After some coercing, Tess agrees to take the bed while Keith sleeps on the
couch. The interaction is smartly written and observed by Creggar and played
by Campbell and Skarsgard. Tess's fear is palpable, as is Keith's
awkwardness. Tess is worried this stranger is planning to murder her, while
Keith is worried she might think he plans to murder her. Female viewers will
be screaming for Tess to get the hell out of there, while male viewers will
be doing likewise for Keith. They say a woman's biggest fear is of being
sexually assaulted while a man's biggest fear is of being accused of sexual
assault, and both apprehensions are on display here.
Creggar carries on this idea with the introduction of a flash-forward that
introduces us to the owner of the rental property. AJ (Justin Long)
is a TV star who receives the news that an actress he recently worked with
has accused him of rape. AJ denies the charge, but a drunken conversation
with one of his bros suggests otherwise. Desperate for cash, AJ heads to
Detroit to prepare his property for sale, and finds a surprise awaiting
him.
It's difficult to elaborate on Barbarian's premise, given how many twists and surprises it springs on the audience.
But unlike many thrillers, it isn't solely reliant on plot twists. Creggar
uses his surprises to keep us on our toes rather than to simply provoke
cattleprod reactions. The flashes back and forth in time have the effect of
adding to the suspense, giving us new information that clues us into how
messed up things really are and just what level of danger the characters
have gotten themselves into. Psycho proves a large influence,
not just in how the narrative is set in motion by a woman staying the night
with a nervous young man she feels is too virginal to prove a real threat,
but in how it introduces a second protagonist out of the blue. And of
course, there's the theme of the last building standing in an otherwise
decimated landscape. It's crazy how Hitchcock's film continually reinvents
itself as a metaphor for whatever malaise America is currently
experiencing.
As a director, Creggar seems more influenced by John Carpenter than
Hitchcock, particularly in his use of the widescreen frame and his
recognition of the importance of geography in creating fear. Like Carpenter,
Creggar's filmmaking is never flashy and its deceptive simplicity masks an
ingenious understanding of what creeps us out. There's a bravura sequence in
which someone wedges a chair against a door leading into a dark hallway. As
the character walks down the hallway, Creggar keeps the light of the open
door visible in the background. This rectangle of safety grows smaller and
smaller as the character moves further down the hallway, racking up tension
second by second. Most filmmakers would focus on the threat the character is
walking towards, but Creggar instead keeps us aware of the safety they're
leaving behind.Creggar does something similar with the street the action takes place on,
introducing us to it in darkness. In the middle of the night it comes off as
a regular creepy street, but in broad daylight it's even more disturbing
when we're confronted with a scene of urban desolation.

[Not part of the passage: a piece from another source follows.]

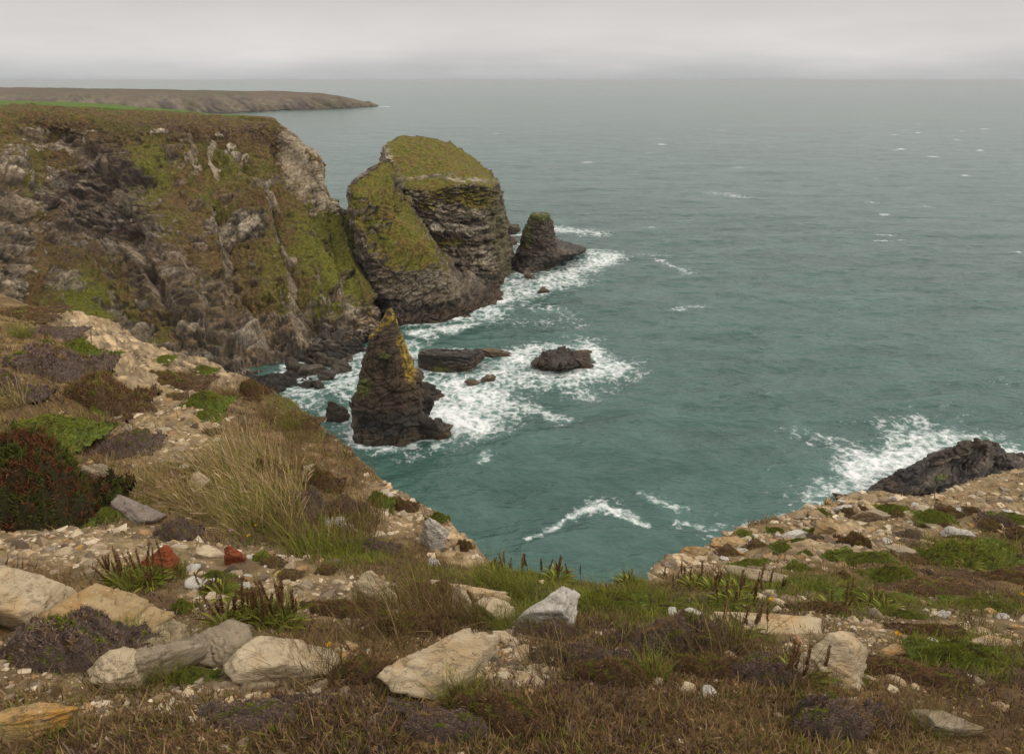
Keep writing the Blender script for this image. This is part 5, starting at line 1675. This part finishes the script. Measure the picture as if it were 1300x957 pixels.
# ================================================================== AIR
m, nt, ns, L = new_mat('sea_haze')
out = ns.new('ShaderNodeOutputMaterial')
pv = N_(ns, 'ShaderNodeVolumePrincipled', Density=0.00010)
pv.inputs['Color'].default_value = (0.66, 0.69, 0.70, 1)
L.new(pv.outputs[0], out.inputs['Volume'])
hx, hy0, hy1, z0, z1 = 46000, -200, 46000, -12, 49
HV = np.array([[-hx, hy0, z0], [hx, hy0, z0], [hx, hy1, z0], [-hx, hy1, z0], [-hx, hy0, z1], [hx, hy0, z1], [hx, hy1, z1], [-hx, hy1, z1]], float)
HF = np.array([[0, 3, 2, 1], [4, 5, 6, 7], [0, 1, 5, 4], [1, 2, 6, 5], [2, 3, 7, 6], [3, 0, 4, 7]])
hz_ = link('haze', mesh_from('haze', HV, HF, m, smooth=False))
tag(hz_, kind='stuff')

# ================================================================== SKY AND LIGHT
SUN_EL, SUN_AZ = math.radians(42), math.radians(104)       # azimuth from +Y towards +X
w = bpy.data.worlds.new("World")
scene.world = w
w.use_nodes = True
nt = w.node_tree
ns, L = nt.nodes, nt.links
ns.clear()
out = ns.new('ShaderNodeOutputWorld')
bg = N_(ns, 'ShaderNodeBackground', Strength=0.1)
sky = ns.new('ShaderNodeTexSky')
sky.sky_type = 'NISHITA'
sky.sun_disc = False
sky.sun_elevation = SUN_EL
sky.sun_rotation = SUN_AZ
tc = ns.new('ShaderNodeTexCoord')
sep = ns.new('ShaderNodeSeparateXYZ')
L.new(tc.outputs['Generated'], sep.inputs[0])
rampn = ns.new('ShaderNodeValToRGB')
cr_ = rampn.color_ramp
stops = [(0.0, (.20, .22, .22)), (.495, (.34, .36, .37)), (.5, (.44, .45, .455)), (.507, (.50, .50, .50)), (.518, (.65, .625, .61)), (.532, (.66, .625, .605)), (.552, (.56, .525, .51)), (.60, (.86, .82, .79)), (1.0, (1.38, 1.30, 1.22))]
e0, e1 = cr_.elements[0], cr_.elements[1]
e0.position, e0.color = stops[0][0], (*stops[0][1], 1)
e1.position, e1.color = stops[-1][0], (*stops[-1][1], 1)
for ps, cc in stops[1:-1]:
    e = cr_.elements.new(ps)
    e.color = (*cc, 1)
mr = N_(ns, 'ShaderNodeMapRange')
mr.inputs[1].default_value = -1
mr.inputs[2].default_value = 1
L.new(sep.outputs['Z'], mr.inputs[0])
# soft cloud bands
mpw = N_(ns, 'ShaderNodeMapping')
mpw.inputs['Scale'].default_value = (1.0, 1.0, 7.0)
L.new(tc.outputs['Generated'], mpw.inputs['Vector'])
cn = N_(ns, 'ShaderNodeTexNoise', Scale=2.6, Detail=6.0, Roughness=.55)
L.new(mpw.outputs[0], cn.inputs['Vector'])
cmul = N_(ns, 'ShaderNodeMapRange')
cmul.inputs[1].default_value = .3
cmul.inputs[2].default_value = .7
cmul.inputs[3].default_value = .91
cmul.inputs[4].default_value = 1.09
L.new(cn.outputs['Fac'], cmul.inputs[0])
add = N_(ns, 'ShaderNodeMath', operation='ADD')
off = N_(ns, 'ShaderNodeMath', operation='MULTIPLY_ADD')
off.inputs[1].default_value = .016
off.inputs[2].default_value = -.008
L.new(cn.outputs['Fac'], off.inputs[0])
L.new(mr.outputs[0], add.inputs[0])
L.new(off.outputs[0], add.inputs[1])
L.new(add.outputs[0], rampn.inputs[0])
mm = N_(ns, 'ShaderNodeMix', data_type='RGBA', blend_type='MULTIPLY')
mm.inputs[0].default_value = 1
L.new(rampn.outputs[0], mm.inputs[6])
L.new(cmul.outputs[0], mm.inputs[7])
sc10 = N_(ns, 'ShaderNodeMix', data_type='RGBA', blend_type='MULTIPLY')
sc10.inputs[0].default_value = 1
sc10.inputs[7].default_value = (10, 10, 10, 1)
L.new(mm.outputs[2], sc10.inputs[6])
mx = N_(ns, 'ShaderNodeMix', data_type='RGBA')
mx.inputs[0].default_value = .94
L.new(sky.outputs[0], mx.inputs[6])
L.new(sc10.outputs[2], mx.inputs[7])
L.new(mx.outputs[2], bg.inputs['Color'])
L.new(bg.outputs[0], out.inputs[0])

sl = bpy.data.lights.new('sun', 'SUN')
sl.energy = 1.5
sl.angle = math.radians(14)
sl.color = (1.0, .93, .82)
so = bpy.data.objects.new('sun', sl)
COL.objects.link(so)
from mathutils import Vector
sd = Vector((math.sin(SUN_AZ) * math.cos(SUN_EL), math.cos(SUN_AZ) * math.cos(SUN_EL), math.sin(SUN_EL)))
so.rotation_euler = (-sd).to_track_quat('-Z', 'Y').to_euler()

# ================================================================== CAMERA
cam = bpy.data.cameras.new('camera')
co = bpy.data.objects.new('camera', cam)
COL.objects.link(co)
co.location = EYE
co.rotation_euler = (math.pi / 2 - PITCH, 0, 0)
cam.sensor_width = 36
cam.lens = 36 * F / 1300
cam.shift_y = (CV - 957 / 2) / 1300 * 1.0
cam.clip_start = .05
cam.clip_end = 120000
scene.camera = co
scene.view_settings.view_transform = 'Standard'
scene.view_settings.look = 'None'
scene.view_settings.exposure = 0.12
scene.view_settings.gamma = 1.0
scene.cycles.use_denoising = True
scene.cycles.max_bounces = 5
scene.cycles.volume_bounces = 0
scene.render.resolution_x, scene.render.resolution_y = 1024, 753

Things get a bit silly in the climax, but then things got a little silly in
Psycho's climax too. We don't remember Anthony Perkins in his mother's outfit
rushing at Vera Miles with a knife, we remember his attack on her
predecessor. Barbarian similarly does its most memorable work
in its first half, but even if you struggle to follow it into the grindhouse
territory it navigates in its back half, you have to admit you're watching
the work of a potentially very special filmmaker.